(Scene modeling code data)
══════════════════════════════

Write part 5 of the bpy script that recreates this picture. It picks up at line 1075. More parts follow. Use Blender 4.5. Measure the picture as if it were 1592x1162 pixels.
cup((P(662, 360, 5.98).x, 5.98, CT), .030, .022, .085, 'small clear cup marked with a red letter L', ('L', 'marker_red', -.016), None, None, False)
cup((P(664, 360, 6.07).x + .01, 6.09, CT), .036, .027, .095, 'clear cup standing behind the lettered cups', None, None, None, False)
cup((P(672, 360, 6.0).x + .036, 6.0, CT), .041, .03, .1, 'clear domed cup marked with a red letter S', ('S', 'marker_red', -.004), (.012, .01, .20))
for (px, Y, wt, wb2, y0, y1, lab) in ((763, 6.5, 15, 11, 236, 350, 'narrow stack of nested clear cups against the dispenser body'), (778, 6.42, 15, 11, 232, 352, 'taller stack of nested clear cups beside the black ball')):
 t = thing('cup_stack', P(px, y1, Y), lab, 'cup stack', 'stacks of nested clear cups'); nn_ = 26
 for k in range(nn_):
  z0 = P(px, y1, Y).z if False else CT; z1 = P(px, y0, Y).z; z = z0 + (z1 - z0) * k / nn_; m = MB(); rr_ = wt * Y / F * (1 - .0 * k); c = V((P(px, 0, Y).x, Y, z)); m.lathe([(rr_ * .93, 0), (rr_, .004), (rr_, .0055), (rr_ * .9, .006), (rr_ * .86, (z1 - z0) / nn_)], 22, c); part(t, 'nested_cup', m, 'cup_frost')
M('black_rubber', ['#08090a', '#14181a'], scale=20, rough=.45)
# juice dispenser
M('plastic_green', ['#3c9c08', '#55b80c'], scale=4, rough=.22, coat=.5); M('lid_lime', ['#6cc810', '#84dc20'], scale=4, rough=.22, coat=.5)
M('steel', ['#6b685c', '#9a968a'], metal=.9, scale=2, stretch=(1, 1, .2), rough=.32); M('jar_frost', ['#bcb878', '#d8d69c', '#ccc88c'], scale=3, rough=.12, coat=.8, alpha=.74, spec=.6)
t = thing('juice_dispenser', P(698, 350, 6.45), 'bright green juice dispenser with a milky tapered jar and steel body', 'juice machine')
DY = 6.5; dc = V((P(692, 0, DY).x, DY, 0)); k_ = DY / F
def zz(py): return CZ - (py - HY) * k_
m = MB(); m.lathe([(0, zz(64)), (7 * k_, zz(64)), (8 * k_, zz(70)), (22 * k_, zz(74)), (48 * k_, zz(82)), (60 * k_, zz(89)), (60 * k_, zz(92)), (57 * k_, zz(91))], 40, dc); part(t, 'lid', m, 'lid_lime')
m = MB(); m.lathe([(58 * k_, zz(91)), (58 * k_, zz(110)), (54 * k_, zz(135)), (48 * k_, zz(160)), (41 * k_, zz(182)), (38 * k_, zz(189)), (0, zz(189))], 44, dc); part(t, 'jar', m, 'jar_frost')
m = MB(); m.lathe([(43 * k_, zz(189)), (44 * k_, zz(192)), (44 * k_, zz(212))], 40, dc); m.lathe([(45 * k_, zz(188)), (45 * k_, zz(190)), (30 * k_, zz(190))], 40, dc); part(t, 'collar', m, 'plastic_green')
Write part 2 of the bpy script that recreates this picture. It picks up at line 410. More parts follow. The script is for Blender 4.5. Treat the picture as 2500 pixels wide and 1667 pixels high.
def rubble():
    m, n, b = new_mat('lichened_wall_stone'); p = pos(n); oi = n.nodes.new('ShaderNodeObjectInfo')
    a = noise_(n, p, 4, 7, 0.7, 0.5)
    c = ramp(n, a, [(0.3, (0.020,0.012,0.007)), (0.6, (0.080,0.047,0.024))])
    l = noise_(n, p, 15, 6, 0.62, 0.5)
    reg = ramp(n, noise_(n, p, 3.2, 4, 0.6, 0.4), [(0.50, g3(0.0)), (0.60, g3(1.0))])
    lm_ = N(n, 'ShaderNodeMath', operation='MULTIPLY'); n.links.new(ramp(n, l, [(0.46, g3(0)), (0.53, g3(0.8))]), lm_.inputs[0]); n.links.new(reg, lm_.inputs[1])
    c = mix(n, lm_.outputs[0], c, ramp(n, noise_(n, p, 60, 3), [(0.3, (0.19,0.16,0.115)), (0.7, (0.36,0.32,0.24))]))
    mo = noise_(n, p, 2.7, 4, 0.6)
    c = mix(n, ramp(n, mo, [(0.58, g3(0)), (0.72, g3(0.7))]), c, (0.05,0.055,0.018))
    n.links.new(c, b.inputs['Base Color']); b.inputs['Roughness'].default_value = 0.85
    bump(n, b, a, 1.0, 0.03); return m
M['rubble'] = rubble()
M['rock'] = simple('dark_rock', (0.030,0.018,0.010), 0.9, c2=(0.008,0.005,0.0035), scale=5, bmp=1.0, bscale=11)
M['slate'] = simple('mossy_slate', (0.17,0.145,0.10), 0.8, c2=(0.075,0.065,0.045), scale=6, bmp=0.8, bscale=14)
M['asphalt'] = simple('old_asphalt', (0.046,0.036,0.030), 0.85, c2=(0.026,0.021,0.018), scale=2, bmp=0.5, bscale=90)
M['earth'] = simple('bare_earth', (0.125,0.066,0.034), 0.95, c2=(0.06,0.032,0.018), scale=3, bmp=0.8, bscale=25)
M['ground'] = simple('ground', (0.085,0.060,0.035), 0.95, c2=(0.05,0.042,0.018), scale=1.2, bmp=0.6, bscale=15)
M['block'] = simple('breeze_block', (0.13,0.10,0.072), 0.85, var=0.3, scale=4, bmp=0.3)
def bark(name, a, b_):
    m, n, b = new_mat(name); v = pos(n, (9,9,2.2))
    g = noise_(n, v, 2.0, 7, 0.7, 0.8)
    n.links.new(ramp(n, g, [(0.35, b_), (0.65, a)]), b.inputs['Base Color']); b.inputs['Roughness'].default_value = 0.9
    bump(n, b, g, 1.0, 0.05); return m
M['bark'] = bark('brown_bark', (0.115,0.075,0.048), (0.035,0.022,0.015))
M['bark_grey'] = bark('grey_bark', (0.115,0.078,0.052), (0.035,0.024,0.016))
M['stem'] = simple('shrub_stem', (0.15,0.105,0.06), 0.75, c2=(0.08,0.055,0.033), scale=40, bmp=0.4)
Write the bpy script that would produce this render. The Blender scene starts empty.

══════════════════════════════

Exercise task:
Pull out each line containing the word "Blender" and copy it.

Written answer:
Write part 5 of the bpy script that recreates this picture. It picks up at line 1075. More parts follow. Use Blender 4.5. Measure the picture as if it were 1592x1162 pixels.
Write part 2 of the bpy script that recreates this picture. It picks up at line 410. More parts follow. The script is for Blender 4.5. Treat the picture as 2500 pixels wide and 1667 pixels high.
Write the bpy script that would produce this render. The Blender scene starts empty.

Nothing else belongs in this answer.